-- BEGIN Given data --

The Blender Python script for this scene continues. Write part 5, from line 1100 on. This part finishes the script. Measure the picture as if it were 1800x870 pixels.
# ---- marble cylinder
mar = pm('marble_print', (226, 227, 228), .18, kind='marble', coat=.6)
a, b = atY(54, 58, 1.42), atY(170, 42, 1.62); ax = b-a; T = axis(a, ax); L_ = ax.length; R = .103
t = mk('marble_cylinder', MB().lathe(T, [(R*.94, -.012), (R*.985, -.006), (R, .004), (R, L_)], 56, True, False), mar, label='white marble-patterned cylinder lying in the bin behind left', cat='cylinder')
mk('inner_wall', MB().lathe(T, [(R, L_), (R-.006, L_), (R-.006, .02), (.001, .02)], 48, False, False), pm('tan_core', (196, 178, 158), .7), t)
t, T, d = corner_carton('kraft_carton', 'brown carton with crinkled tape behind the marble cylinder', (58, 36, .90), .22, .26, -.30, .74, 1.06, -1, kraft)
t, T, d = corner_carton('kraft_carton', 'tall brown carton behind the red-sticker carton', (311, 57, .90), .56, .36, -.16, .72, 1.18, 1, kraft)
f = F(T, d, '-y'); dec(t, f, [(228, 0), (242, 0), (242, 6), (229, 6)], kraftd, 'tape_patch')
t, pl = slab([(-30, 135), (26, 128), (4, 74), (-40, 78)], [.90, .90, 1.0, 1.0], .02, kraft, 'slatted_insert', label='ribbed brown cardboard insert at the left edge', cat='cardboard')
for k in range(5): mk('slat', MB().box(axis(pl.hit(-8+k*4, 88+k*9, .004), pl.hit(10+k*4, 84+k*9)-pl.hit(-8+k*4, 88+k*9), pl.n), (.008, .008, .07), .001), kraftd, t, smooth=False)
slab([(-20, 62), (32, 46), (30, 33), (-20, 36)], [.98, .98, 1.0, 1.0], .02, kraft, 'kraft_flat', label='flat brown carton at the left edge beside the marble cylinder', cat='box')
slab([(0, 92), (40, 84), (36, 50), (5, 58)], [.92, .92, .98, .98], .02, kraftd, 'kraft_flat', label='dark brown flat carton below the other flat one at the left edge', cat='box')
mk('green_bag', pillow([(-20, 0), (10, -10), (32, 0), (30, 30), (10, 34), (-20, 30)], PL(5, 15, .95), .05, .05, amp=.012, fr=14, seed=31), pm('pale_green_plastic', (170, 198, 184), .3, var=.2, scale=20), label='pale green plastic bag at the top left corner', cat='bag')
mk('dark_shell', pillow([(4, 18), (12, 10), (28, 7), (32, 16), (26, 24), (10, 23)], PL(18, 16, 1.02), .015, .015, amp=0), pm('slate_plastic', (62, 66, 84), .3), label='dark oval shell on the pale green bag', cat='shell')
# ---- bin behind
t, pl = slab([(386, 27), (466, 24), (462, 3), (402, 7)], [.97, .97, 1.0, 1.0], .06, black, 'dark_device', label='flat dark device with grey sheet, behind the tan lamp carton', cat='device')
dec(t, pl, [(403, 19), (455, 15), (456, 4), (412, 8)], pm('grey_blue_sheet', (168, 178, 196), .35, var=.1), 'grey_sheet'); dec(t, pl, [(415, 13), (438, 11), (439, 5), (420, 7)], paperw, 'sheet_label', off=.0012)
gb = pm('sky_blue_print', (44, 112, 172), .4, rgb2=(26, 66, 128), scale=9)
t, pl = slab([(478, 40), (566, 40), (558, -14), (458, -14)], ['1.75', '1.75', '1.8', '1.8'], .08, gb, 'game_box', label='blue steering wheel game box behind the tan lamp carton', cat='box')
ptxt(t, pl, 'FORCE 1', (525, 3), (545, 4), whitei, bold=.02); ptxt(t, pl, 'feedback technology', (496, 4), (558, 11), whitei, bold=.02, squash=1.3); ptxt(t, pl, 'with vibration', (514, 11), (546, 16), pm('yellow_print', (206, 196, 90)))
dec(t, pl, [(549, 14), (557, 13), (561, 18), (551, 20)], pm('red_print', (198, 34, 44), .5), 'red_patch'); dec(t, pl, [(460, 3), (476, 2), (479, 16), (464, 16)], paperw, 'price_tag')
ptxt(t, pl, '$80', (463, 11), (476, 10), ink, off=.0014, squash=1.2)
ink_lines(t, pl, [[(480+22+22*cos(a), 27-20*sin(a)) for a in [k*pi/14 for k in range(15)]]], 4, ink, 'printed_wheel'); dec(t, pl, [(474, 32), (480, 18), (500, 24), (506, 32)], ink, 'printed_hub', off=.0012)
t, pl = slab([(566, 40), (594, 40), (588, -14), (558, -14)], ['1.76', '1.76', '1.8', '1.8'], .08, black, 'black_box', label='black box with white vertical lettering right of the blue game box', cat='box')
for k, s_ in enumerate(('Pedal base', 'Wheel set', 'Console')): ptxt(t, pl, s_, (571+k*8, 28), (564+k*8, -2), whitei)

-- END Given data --

* Direction:
Restate the whole listing exactly, leaving out nothing.

* Solution for this exercise:
The Blender Python script for this scene continues. Write part 5, from line 1100 on. This part finishes the script. Measure the picture as if it were 1800x870 pixels.
# ---- marble cylinder
mar = pm('marble_print', (226, 227, 228), .18, kind='marble', coat=.6)
a, b = atY(54, 58, 1.42), atY(170, 42, 1.62); ax = b-a; T = axis(a, ax); L_ = ax.length; R = .103
t = mk('marble_cylinder', MB().lathe(T, [(R*.94, -.012), (R*.985, -.006), (R, .004), (R, L_)], 56, True, False), mar, label='white marble-patterned cylinder lying in the bin behind left', cat='cylinder')
mk('inner_wall', MB().lathe(T, [(R, L_), (R-.006, L_), (R-.006, .02), (.001, .02)], 48, False, False), pm('tan_core', (196, 178, 158), .7), t)
t, T, d = corner_carton('kraft_carton', 'brown carton with crinkled tape behind the marble cylinder', (58, 36, .90), .22, .26, -.30, .74, 1.06, -1, kraft)
t, T, d = corner_carton('kraft_carton', 'tall brown carton behind the red-sticker carton', (311, 57, .90), .56, .36, -.16, .72, 1.18, 1, kraft)
f = F(T, d, '-y'); dec(t, f, [(228, 0), (242, 0), (242, 6), (229, 6)], kraftd, 'tape_patch')
t, pl = slab([(-30, 135), (26, 128), (4, 74), (-40, 78)], [.90, .90, 1.0, 1.0], .02, kraft, 'slatted_insert', label='ribbed brown cardboard insert at the left edge', cat='cardboard')
for k in range(5): mk('slat', MB().box(axis(pl.hit(-8+k*4, 88+k*9, .004), pl.hit(10+k*4, 84+k*9)-pl.hit(-8+k*4, 88+k*9), pl.n), (.008, .008, .07), .001), kraftd, t, smooth=False)
slab([(-20, 62), (32, 46), (30, 33), (-20, 36)], [.98, .98, 1.0, 1.0], .02, kraft, 'kraft_flat', label='flat brown carton at the left edge beside the marble cylinder', cat='box')
slab([(0, 92), (40, 84), (36, 50), (5, 58)], [.92, .92, .98, .98], .02, kraftd, 'kraft_flat', label='dark brown flat carton below the other flat one at the left edge', cat='box')
mk('green_bag', pillow([(-20, 0), (10, -10), (32, 0), (30, 30), (10, 34), (-20, 30)], PL(5, 15, .95), .05, .05, amp=.012, fr=14, seed=31), pm('pale_green_plastic', (170, 198, 184), .3, var=.2, scale=20), label='pale green plastic bag at the top left corner', cat='bag')
mk('dark_shell', pillow([(4, 18), (12, 10), (28, 7), (32, 16), (26, 24), (10, 23)], PL(18, 16, 1.02), .015, .015, amp=0), pm('slate_plastic', (62, 66, 84), .3), label='dark oval shell on the pale green bag', cat='shell')
# ---- bin behind
t, pl = slab([(386, 27), (466, 24), (462, 3), (402, 7)], [.97, .97, 1.0, 1.0], .06, black, 'dark_device', label='flat dark device with grey sheet, behind the tan lamp carton', cat='device')
dec(t, pl, [(403, 19), (455, 15), (456, 4), (412, 8)], pm('grey_blue_sheet', (168, 178, 196), .35, var=.1), 'grey_sheet'); dec(t, pl, [(415, 13), (438, 11), (439, 5), (420, 7)], paperw, 'sheet_label', off=.0012)
gb = pm('sky_blue_print', (44, 112, 172), .4, rgb2=(26, 66, 128), scale=9)
t, pl = slab([(478, 40), (566, 40), (558, -14), (458, -14)], ['1.75', '1.75', '1.8', '1.8'], .08, gb, 'game_box', label='blue steering wheel game box behind the tan lamp carton', cat='box')
ptxt(t, pl, 'FORCE 1', (525, 3), (545, 4), whitei, bold=.02); ptxt(t, pl, 'feedback technology', (496, 4), (558, 11), whitei, bold=.02, squash=1.3); ptxt(t, pl, 'with vibration', (514, 11), (546, 16), pm('yellow_print', (206, 196, 90)))
dec(t, pl, [(549, 14), (557, 13), (561, 18), (551, 20)], pm('red_print', (198, 34, 44), .5), 'red_patch'); dec(t, pl, [(460, 3), (476, 2), (479, 16), (464, 16)], paperw, 'price_tag')
ptxt(t, pl, '$80', (463, 11), (476, 10), ink, off=.0014, squash=1.2)
ink_lines(t, pl, [[(480+22+22*cos(a), 27-20*sin(a)) for a in [k*pi/14 for k in range(15)]]], 4, ink, 'printed_wheel'); dec(t, pl, [(474, 32), (480, 18), (500, 24), (506, 32)], ink, 'printed_hub', off=.0012)
t, pl = slab([(566, 40), (594, 40), (588, -14), (558, -14)], ['1.76', '1.76', '1.8', '1.8'], .08, black, 'black_box', label='black box with white vertical lettering right of the blue game box', cat='box')
for k, s_ in enumerate(('Pedal base', 'Wheel set', 'Console')): ptxt(t, pl, s_, (571+k*8, 28), (564+k*8, -2), whitei)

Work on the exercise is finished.